Indeed, 65% of respondents said they are actively involved in ways to prevent attacks; 58% said they are focused on investigating attacks and 50% said they spend part of their time validating security tool configurations.

The correlation between networking and security strategy

While this year's survey emphasized the need for network teams to start enabling security initiatives, this isn't the first time Reinboldt has seen this result. "Each year we've done this survey, there is a high number of responses of network teams needing to work with security," said Reinboldt. Why? "Because the network grounds it all," he said. "The network is really where the rubber hits the pavement. Everything runs its course through the network. So if everything isn't working in those pipes, you're going to have problems."

Reinboldt said network performance management (NPM) tools -- such as ones marketed by Network Instruments and other vendors -- can help organizations cobble together a security strategy.

Monitoring tools anchored by deep packet inspection and analysis can help flag and thus prevent attacks and it's the networking team who is best trained to perform this function. But Reinboldt said organizations need to use these products in conjunction with security tools already in place. "It's not the first line of defense, but it's an integral part," said Reinboldt of the use of monitoring platforms. "These days you kind of have to assume that there will be a breach. So the question becomes mitigation. What steps do you have in place to put the fire out once it begins inside the house? It's mostly about applications and NPM."

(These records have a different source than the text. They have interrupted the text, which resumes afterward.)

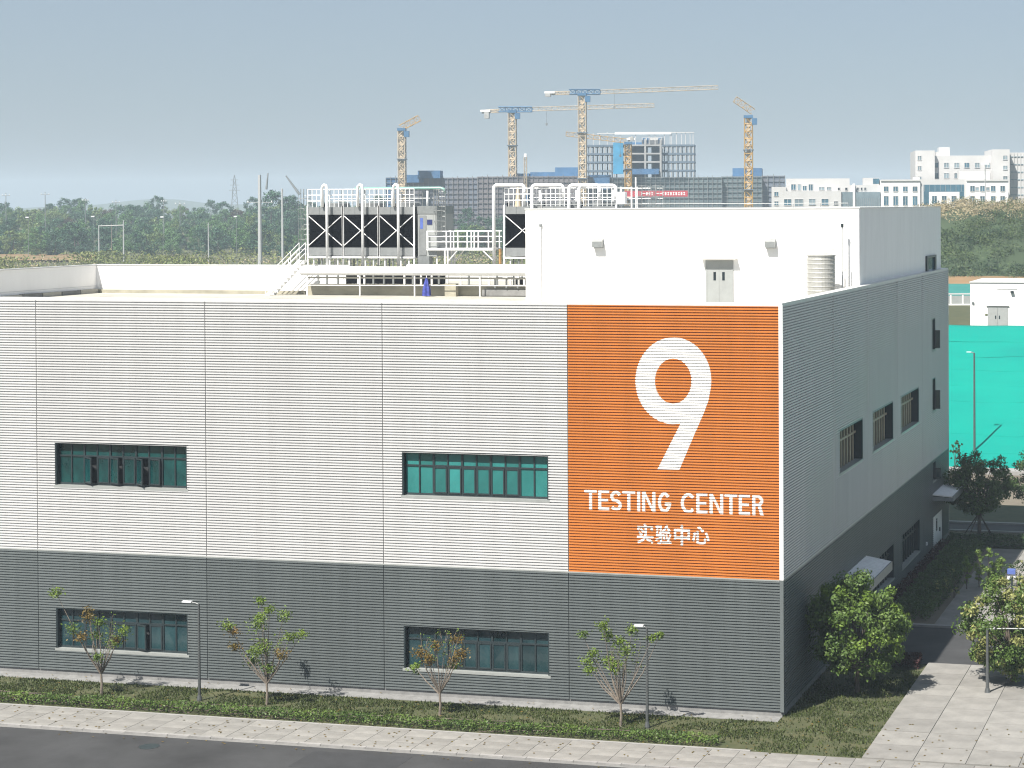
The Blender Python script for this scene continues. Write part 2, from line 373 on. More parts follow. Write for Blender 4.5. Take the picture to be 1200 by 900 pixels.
# side doors and canopies
dr = MB().box(-.2, .0, 41.5, 45.1, .1, 2.25).build('door', M['wdoor'], bld)
mb = MB(); mb.box(0, .05, 41.42, 41.56, .1, 2.33); mb.box(0, .05, 45.04, 45.18, .1, 2.33); mb.box(0, .048, 41.56, 45.04, 2.22, 2.33)
mb.build('door_frame', M['wsteel'], dr)
MB().box(.0, .012, 43.0, 43.5, 1.15, 1.95).build('door_window', M['g_dark'], dr)
mb = MB(); mb.box(.0, .06, 44.3, 44.5, .95, 1.2); mb.build('door_handle', M['dgray'], dr)
MB().box(-.2, -.15, 12.3, 18.6, .1, 3.0).build('door', M['g_dark'], bld)
def canopy(y0, y1, z0, z1, out, fd):
    mb = MB(); mb.add([(.02, y0, z0), (out, y0, z1), (out, y1, z1), (.02, y1, z0), (.02, y0, z0-.06), (out, y0, z1-.06), (out, y1, z1-.06), (.02, y1, z0-.06)],
           [(0, 1, 2, 3), (7, 6, 5, 4), (0, 4, 5, 1), (1, 5, 6, 2), (2, 6, 7, 3)])
    c = mb.build('canopy', M['wsteel'], bld)
    n = int((y1-y0)/.34)
    for i in range(n+1):
        y = y0+(y1-y0)*i/n
        MB().add([], []) ; r_ = MB(); r_.tube([(.04, y, z0+.012), (out-.01, y, z1+.012)], .03, 4); r_.build('seam_rib', M['wsteel'], c)
    mb = MB(); mb.box(out+.003, out+.07, y0-.05, y1+.05, z1-fd, z1+.03); mb.box(.04, out+.003, y1, y1+.05, z1-fd, z1-.07); mb.box(.04, out+.003, y0-.05, y0, z1-fd, z1-.07)
    mb.build('canopy_fascia', M['gray'], c)
canopy(12.5, 18.75, 3.77, 3.52, 1.42, .42)
canopy(41.2, 45.6, 3.80, 3.70, 1.35, .30)
MB().box(DEP, .16, 38.4, 38.6, 1.0, 1.2).build('wall_lamp', M['lampw'], bld)

# sign: numeral and lettering painted on the ribs
def conform(bm, name):
    for z in zbreaks(min(v.co.z for v in bm.verts)-.01, max(v.co.z for v in bm.verts)+.01)[1:-1]:
        bmesh.ops.bisect_plane(bm, geom=bm.verts[:]+bm.edges[:]+bm.faces[:], plane_co=(0, 0, z), plane_no=(0, 0, 1))
    for v in bm.verts: v.co.y = -cdep(v.co.z)-.004
    me = bpy.data.meshes.new(name); bm.to_mesh(me); bm.free(); me.materials.append(M['paint']); return link(name, me, bld)
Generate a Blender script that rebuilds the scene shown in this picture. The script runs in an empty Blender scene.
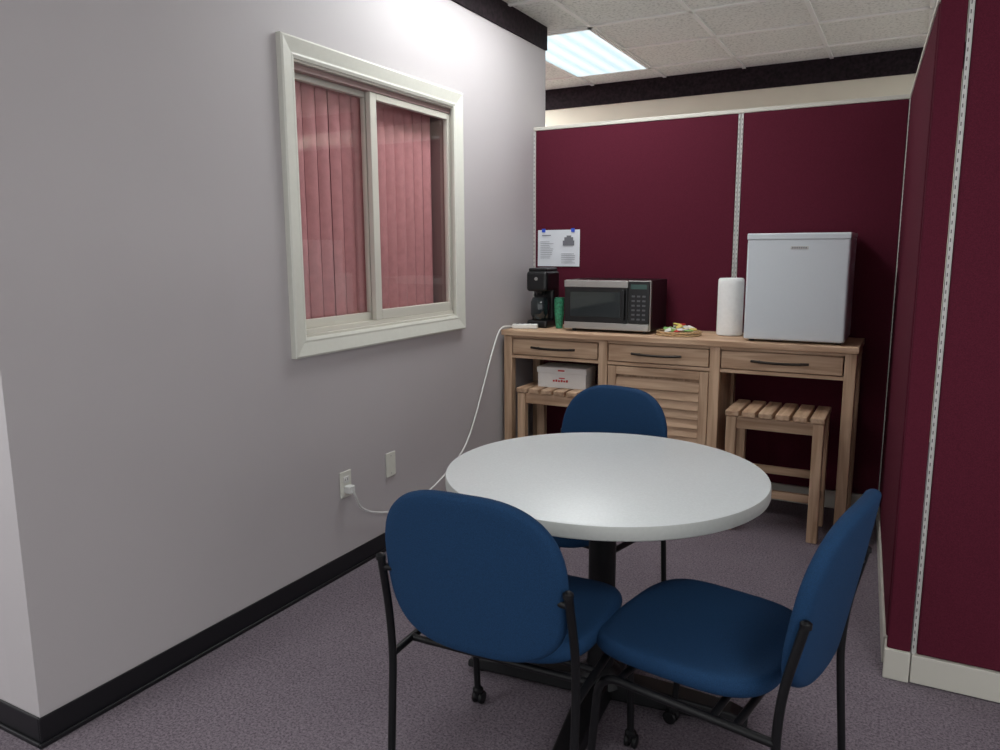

Separating network operations from network security operations

Even as more network operations staffers spend more time on security issues, it remains unlikely organizations would spend the time or money to create dedicated network security operations teams, Reinboldt said. While it would make sense, he said, "The reality is that it would be costly."

"Having a team of individuals can be problematic. A separate organization would be ideal. The analogy is like Jurassic Park with the velociraptor looking around the perimeter for weaknesses. You need to have your network staff aware of their area. They have to have an eye toward the network security. You need to be working cross-functionally."

Other major survey highlights: 40 GbE, 100 GbE make strides

The Network Instruments survey included other highlights, among them the predicted adoption of 40 Gigabit Ethernet (GbE) and 100 GbE within the data center. According to the survey, the adoption of faster Ethernet speeds has nearly doubled within the past year, with 40 GbE and 100 GbE deployments greatly outpacing the 25 GbE standard. Reinboldt attributes this adoption rate to price points.

"It's interesting. It speaks to how dynamic the industry is," said Reinboldt. "One hundred Gigabit Ethernet is a little spendy, but 40 serves as a step between. It's a pseudo dead end; you have to jump to 100 GbE after you do 40." Reinboldt said 25 GbE is more nascent, but it also serves as a bridge between 10 GbE and 100 GbE. Bottom line: "We know where gigabit Ethernet is going. It's going to 100. But the price is still high and some organizations can't swing that just yet."